>> Begin Material for this exercise

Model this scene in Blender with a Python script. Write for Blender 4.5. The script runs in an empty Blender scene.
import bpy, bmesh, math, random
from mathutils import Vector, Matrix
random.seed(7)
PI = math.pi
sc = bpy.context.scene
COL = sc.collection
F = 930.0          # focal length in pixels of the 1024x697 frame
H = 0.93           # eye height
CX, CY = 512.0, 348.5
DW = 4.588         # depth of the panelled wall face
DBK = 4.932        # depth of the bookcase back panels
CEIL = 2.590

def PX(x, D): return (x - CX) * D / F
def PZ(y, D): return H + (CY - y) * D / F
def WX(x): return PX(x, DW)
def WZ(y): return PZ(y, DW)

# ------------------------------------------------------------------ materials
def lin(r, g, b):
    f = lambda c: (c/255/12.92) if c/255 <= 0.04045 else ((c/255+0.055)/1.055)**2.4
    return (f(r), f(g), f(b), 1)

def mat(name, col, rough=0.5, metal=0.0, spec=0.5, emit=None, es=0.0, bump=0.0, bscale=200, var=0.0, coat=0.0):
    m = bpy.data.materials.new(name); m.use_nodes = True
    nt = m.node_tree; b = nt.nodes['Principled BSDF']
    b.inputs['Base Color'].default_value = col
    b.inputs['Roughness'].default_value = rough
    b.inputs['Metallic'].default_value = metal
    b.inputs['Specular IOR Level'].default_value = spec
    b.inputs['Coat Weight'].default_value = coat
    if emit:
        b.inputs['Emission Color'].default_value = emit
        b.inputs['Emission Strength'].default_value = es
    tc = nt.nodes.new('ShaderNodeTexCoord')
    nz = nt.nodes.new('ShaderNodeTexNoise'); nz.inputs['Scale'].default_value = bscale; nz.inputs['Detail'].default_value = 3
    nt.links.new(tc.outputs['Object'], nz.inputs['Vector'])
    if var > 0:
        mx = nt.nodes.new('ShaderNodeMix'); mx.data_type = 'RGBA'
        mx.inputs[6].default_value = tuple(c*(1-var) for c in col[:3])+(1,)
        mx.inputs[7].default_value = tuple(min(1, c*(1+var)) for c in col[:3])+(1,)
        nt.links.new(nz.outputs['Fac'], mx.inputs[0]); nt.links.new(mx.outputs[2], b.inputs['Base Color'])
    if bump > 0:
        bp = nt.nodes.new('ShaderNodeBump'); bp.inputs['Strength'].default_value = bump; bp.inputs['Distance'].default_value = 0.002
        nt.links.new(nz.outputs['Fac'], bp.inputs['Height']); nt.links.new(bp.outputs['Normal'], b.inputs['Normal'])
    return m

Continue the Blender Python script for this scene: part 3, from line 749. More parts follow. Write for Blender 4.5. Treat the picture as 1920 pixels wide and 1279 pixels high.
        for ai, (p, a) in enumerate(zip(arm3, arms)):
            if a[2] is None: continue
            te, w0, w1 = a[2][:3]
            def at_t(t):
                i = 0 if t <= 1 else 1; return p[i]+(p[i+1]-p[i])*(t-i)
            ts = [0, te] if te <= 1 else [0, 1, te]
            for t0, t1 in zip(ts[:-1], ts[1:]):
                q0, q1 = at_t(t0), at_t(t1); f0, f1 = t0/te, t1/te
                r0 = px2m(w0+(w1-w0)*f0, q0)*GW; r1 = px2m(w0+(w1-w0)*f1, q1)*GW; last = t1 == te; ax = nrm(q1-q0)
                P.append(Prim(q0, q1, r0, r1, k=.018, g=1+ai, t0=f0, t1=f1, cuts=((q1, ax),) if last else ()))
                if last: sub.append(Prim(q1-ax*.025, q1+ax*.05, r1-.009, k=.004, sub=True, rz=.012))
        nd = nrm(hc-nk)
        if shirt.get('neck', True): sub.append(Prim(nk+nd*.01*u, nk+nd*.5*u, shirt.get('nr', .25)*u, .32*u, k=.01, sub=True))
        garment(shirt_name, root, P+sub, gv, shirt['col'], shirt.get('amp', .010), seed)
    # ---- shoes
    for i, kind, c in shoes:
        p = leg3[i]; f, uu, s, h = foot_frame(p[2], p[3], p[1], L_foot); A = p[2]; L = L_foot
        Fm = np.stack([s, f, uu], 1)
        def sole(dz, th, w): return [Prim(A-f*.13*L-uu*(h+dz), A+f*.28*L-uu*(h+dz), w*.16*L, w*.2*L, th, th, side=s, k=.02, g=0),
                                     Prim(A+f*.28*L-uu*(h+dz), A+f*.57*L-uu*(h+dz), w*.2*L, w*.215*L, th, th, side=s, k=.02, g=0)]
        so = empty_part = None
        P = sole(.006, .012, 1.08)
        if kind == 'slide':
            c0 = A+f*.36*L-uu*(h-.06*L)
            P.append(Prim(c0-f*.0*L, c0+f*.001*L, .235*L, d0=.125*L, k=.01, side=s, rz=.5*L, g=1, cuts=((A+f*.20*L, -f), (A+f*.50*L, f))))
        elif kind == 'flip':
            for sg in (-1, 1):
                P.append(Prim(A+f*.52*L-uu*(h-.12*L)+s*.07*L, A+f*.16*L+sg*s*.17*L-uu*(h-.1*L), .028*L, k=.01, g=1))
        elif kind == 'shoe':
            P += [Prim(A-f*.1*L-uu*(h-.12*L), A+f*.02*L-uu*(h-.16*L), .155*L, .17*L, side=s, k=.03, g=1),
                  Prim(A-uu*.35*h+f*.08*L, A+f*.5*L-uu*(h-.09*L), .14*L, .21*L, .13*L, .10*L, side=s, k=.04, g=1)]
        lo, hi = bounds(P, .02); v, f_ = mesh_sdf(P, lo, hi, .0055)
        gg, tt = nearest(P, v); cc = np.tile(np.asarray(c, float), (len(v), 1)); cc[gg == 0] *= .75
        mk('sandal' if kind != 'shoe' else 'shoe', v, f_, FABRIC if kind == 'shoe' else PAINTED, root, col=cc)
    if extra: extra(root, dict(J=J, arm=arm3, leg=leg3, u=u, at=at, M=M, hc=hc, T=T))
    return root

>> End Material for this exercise

- **Work required**: Only the lines from the opening of the material through the line with "return (f(r), f(g), f(b), 1)" should be echoed, exactly as written.

- **Solved problem**:
Model this scene in Blender with a Python script. Write for Blender 4.5. The script runs in an empty Blender scene.
import bpy, bmesh, math, random
from mathutils import Vector, Matrix
random.seed(7)
PI = math.pi
sc = bpy.context.scene
COL = sc.collection
F = 930.0          # focal length in pixels of the 1024x697 frame
H = 0.93           # eye height
CX, CY = 512.0, 348.5
DW = 4.588         # depth of the panelled wall face
DBK = 4.932        # depth of the bookcase back panels
CEIL = 2.590

def PX(x, D): return (x - CX) * D / F
def PZ(y, D): return H + (CY - y) * D / F
def WX(x): return PX(x, DW)
def WZ(y): return PZ(y, DW)

# ------------------------------------------------------------------ materials
def lin(r, g, b):
    f = lambda c: (c/255/12.92) if c/255 <= 0.04045 else ((c/255+0.055)/1.055)**2.4
    return (f(r), f(g), f(b), 1)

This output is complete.